--- Exercise prompt ---
Transcribe, verbatim, every line from the start of the entries through the line that contains "CREAM, cv, bevel=.0008)"; include both boundary lines and omit all others.

--- Records ---
<<<<

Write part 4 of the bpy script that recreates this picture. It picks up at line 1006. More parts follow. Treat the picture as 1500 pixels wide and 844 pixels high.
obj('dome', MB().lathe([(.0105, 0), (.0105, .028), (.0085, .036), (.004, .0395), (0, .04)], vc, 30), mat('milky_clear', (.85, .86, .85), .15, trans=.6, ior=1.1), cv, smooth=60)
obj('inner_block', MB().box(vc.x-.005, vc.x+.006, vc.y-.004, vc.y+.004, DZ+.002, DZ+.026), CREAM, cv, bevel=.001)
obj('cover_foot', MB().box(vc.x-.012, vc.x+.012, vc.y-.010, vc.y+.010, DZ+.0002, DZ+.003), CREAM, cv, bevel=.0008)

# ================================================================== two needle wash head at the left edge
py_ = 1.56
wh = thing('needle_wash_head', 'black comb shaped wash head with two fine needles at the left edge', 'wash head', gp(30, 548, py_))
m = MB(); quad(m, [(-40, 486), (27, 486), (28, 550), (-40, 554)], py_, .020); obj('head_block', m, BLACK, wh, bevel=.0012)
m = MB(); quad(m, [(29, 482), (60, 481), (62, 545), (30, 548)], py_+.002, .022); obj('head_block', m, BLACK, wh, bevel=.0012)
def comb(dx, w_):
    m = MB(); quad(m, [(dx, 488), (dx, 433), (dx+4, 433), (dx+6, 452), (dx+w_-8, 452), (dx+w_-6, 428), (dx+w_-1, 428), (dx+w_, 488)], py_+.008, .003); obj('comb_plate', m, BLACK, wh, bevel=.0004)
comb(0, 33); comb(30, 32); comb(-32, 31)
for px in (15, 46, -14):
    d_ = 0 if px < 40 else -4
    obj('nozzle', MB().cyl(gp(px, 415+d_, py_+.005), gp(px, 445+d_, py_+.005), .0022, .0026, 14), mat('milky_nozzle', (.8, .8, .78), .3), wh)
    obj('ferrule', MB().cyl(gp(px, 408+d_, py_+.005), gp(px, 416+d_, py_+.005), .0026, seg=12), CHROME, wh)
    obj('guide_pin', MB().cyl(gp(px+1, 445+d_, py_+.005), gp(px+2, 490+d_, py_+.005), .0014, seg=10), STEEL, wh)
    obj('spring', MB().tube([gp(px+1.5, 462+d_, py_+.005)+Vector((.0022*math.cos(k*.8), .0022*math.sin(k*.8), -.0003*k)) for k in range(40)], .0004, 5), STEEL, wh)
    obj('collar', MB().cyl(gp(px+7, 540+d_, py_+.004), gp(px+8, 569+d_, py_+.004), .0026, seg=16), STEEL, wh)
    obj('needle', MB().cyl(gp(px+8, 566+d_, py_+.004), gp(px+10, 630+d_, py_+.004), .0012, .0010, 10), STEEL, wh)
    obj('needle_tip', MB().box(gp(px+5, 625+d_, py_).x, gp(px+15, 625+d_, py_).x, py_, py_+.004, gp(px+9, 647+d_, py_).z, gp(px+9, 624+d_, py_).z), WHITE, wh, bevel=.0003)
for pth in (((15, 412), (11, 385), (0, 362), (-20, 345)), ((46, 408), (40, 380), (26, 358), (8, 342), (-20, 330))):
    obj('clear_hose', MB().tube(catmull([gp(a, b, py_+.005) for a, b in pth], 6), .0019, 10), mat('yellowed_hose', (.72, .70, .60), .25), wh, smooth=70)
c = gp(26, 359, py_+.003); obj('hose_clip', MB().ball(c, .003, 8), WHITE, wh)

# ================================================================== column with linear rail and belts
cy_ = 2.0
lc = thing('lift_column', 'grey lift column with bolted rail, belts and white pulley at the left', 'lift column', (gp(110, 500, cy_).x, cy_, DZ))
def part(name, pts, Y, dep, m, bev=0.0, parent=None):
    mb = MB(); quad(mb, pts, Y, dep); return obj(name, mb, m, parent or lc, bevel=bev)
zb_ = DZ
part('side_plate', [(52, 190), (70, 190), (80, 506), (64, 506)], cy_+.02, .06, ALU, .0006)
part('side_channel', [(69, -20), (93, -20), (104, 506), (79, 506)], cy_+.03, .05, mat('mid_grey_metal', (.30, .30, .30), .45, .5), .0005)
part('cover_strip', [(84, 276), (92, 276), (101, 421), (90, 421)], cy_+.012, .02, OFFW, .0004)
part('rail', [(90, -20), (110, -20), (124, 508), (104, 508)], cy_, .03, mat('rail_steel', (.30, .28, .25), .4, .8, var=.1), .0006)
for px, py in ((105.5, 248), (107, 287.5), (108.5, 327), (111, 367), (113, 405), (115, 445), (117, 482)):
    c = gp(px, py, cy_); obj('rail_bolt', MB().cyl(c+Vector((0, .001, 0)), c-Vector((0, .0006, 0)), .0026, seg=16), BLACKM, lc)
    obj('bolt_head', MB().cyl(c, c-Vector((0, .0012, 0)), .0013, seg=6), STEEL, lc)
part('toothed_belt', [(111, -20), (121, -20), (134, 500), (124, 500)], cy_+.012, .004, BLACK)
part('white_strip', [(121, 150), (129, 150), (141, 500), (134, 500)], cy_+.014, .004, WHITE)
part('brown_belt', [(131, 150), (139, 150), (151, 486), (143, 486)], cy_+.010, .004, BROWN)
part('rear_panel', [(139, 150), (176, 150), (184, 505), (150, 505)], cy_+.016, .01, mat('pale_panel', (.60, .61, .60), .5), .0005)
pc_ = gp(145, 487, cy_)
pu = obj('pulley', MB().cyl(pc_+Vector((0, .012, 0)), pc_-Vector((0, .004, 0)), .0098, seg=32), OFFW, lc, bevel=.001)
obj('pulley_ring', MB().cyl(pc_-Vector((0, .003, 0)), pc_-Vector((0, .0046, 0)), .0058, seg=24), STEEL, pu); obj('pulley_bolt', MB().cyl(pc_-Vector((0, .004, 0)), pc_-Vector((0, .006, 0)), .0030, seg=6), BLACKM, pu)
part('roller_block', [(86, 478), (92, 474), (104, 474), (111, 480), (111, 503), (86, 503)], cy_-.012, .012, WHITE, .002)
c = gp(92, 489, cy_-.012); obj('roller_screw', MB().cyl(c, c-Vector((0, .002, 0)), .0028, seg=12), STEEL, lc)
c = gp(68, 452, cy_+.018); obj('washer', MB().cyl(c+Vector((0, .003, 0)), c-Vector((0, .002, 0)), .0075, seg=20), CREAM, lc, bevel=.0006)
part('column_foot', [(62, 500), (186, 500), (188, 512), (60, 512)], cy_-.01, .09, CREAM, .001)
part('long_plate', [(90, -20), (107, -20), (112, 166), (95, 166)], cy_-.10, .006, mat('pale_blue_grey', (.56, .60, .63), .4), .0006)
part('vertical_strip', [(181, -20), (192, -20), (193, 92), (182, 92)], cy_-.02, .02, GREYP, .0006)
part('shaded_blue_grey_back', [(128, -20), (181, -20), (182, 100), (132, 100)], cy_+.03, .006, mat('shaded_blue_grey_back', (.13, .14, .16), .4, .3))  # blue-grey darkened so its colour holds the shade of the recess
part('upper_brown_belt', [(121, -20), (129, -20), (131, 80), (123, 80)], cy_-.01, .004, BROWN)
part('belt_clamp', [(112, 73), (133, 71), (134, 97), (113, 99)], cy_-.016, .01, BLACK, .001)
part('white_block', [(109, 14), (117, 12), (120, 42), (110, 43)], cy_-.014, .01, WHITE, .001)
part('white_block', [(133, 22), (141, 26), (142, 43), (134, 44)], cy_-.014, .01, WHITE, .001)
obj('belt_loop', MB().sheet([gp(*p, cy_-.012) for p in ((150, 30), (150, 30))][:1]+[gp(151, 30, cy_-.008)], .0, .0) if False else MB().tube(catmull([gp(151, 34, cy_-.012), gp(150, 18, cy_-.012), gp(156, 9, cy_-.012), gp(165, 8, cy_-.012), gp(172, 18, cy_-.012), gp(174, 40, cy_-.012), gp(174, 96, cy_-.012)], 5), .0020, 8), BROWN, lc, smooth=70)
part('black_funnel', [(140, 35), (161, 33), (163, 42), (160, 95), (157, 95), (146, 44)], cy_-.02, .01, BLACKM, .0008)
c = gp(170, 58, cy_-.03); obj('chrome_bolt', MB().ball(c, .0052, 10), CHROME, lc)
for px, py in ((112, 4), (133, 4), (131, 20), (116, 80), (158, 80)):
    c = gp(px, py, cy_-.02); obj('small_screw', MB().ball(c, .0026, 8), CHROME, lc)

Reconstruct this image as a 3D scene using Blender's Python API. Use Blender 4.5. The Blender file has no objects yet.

>>>>

--- Written solution ---
Write part 4 of the bpy script that recreates this picture. It picks up at line 1006. More parts follow. Treat the picture as 1500 pixels wide and 844 pixels high.
obj('dome', MB().lathe([(.0105, 0), (.0105, .028), (.0085, .036), (.004, .0395), (0, .04)], vc, 30), mat('milky_clear', (.85, .86, .85), .15, trans=.6, ior=1.1), cv, smooth=60)
obj('inner_block', MB().box(vc.x-.005, vc.x+.006, vc.y-.004, vc.y+.004, DZ+.002, DZ+.026), CREAM, cv, bevel=.001)
obj('cover_foot', MB().box(vc.x-.012, vc.x+.012, vc.y-.010, vc.y+.010, DZ+.0002, DZ+.003), CREAM, cv, bevel=.0008)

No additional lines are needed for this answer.